Christmas was so good to us this year.  I just know that having four little children in our home will go down as our very favorite Christmas memories.

One thing I was so surprised by this year was how fun it was to see little boy things under our tree!  This whole boy world is just so so new to me.  I’ve never in my life lived with a little boy until now, so each new detail is just so new and wonderful.  My heart was bursting at the little toy trains, wooden cars, non-pink fabrics… it was almost too much for me to handle.  Maj didn’t even know what to do with himself Christmas morning.  I think his favorite gift was a new “boo” (what we call favorite blankets around here).  He has gotten pretty attached to one of the girls pink blankets with silk trim around the edge, so Santa brought him a grey one so he can be seen in public with it. ;) He has taken right to it!  I have the blanketest kids, I swear!

This was the first year our big girls got different things from each other, and I worried a bit about jealousies creeping up, but of course I worried for no reason.  They were thrilled for each other and have been so gracious about their Christmas gifts.  My mama heart has been overflowing with love all week long.  The magic is still very much alive for our sweet girls, and I am milking every last drop.

Grae.. my goodness.  Our very own little “Cindy Lou Hoo who was not more than two”.  Mr.
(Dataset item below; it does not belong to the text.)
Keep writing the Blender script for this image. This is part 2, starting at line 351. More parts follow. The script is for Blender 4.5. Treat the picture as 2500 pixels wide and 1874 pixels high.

Miller and I have decided that there is nothing as magical as having a two year old at Christmas time.  For the weeks leading up to Christmas when we’d ask Grae what she wanted from Santa Clause, she would say “A present!” and when I’d push further and ask what kind of present, all she wanted was “Madam Gazelle” which is Peppa Pig’s school teacher.  OF COURSE, Santa delivered.  At the Christmas Eve party, she could hardly wait for her turn to sit on Santa’s lap.  She followed him around with the biggest grin she could muster.  Mr. Miller and I were absolutely dying over her adoreableness.  It was so fun waking her up Christmas morning to tell her that Santa Clause had come.  Each morning since, she asks “Mama, did Santa Clause come back?!” Oh we love that little girl.

Mr. Miller and I agreed that this was probably our favorite Christmas to date.  We really have grown into our roles as mom and dad, and so enjoyed having FOUR children to celebrate with this year.  We really enjoyed this holiday season, and my heart was really full ending the year this way.

 Mostly I’m just so grateful to be the mom of this family.